With an above average annual Auction clearance rate of 44% it was a good year for property in Brisbane. As I reported on many occasions over the last 12 months, NPB Brisbane experienced multi-offer scenarios on the majority of properties that we were negotiating on – evidence of a fast moving market. Whilst many property buyers were reluctant to participate in these bidding wars, they are fast becoming the norm in Brisbane, so the bad news for buyers is: GET SET for more.

So, what’s ahead for us in 2015?

According to BIS, APM and other well regarded property commentators, the property market in Brisbane is tipped for a bumper time over the next 2 years, so our advice is to get into the market as soon as you can, to take advantage of the recovering market conditions and certain capital growth.

When buying a property, the old adage of “location, location, location” is hard to go past. However, just as important for consideration is the property type itself. So if you are after a property either to live in or to invest in here are a few fundamental steps to follow;

1. Determine your budget and stick to it.

Know your budget and stick to it. Ascertain what your comfort capacity is for the purchase, allowing for vacancy times in rental periods and your current lifestyle. Have a buffer in place for the difference in shortfall of incomings Vs outgoings. Do not get emotionally hooked on a property you cannot afford.

2. Work out your strategy for investing in property.

Develop a 5, 10 & 15 year plan for your property investing. Discuss your goals & steps with your partner, work out what your risk profile is and what steps you can put in place to help you reach your goals. Most investors fail because they do not work to a plan and just buy what they think looks good at that time. However, your property investing strategy can change over time so it is important to be flexible.

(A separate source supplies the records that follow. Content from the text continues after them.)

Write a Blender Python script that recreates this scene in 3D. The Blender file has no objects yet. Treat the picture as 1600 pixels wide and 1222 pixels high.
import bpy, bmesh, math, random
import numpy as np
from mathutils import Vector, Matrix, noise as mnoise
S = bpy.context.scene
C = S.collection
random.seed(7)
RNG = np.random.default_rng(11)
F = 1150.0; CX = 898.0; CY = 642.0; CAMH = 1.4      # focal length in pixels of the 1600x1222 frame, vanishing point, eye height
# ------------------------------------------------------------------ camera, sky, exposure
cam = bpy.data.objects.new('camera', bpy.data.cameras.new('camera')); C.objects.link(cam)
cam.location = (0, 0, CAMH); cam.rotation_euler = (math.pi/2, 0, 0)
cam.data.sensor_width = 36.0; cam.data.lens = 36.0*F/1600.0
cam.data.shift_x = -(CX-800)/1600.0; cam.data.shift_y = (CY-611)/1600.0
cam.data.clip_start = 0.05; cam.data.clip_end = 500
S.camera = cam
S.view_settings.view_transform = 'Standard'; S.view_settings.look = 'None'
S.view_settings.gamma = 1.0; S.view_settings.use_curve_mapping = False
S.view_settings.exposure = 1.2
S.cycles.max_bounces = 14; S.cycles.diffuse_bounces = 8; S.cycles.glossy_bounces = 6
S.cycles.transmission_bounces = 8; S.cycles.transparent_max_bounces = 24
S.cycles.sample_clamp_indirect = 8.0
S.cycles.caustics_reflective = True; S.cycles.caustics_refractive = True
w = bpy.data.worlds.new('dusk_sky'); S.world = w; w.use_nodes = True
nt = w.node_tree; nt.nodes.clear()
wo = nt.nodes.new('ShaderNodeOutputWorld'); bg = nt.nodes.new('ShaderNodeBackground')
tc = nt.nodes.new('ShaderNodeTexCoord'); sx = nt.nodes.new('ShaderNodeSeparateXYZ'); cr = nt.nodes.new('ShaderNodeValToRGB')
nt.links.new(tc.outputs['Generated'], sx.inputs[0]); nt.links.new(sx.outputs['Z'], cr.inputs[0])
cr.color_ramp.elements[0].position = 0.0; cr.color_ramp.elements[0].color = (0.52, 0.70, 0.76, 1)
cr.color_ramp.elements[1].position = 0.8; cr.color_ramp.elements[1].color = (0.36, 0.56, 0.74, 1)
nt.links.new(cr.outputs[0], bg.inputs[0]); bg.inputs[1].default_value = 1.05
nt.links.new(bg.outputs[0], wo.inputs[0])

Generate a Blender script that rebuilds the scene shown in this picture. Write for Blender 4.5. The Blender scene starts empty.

3. RESEARCH Your Area Price Points

Talk to local agents, visit open houses, attend auctions and scour the internet.It is important to remember that the selling agent is more often than not a master of the profession and is trained in buyer’s psychology. They will recognise when they have some unwitting prey in front of them.

These are all the fundamental things that National Property Buyers consultants do every day. Purchasing the property for the right price can make the difference between buying another property sooner rather than later and will definitely pay off for you. One of the most common mistakes that investors make is overpaying for the property.

There is no substitute for research when you are investing huge sums of your hard earned cash into property.

4. Let capital growth be your driver

Whilst it is important to have a balanced portfolio, the emphasis should be on capital growth and not rental income. We can always improve the yield on a property through various methods but if the property purchased is not in a high growth area then it will suffocate the overall growth of your portfolio.

A lot of investors chase yield in their investment property at the expense of capital growth.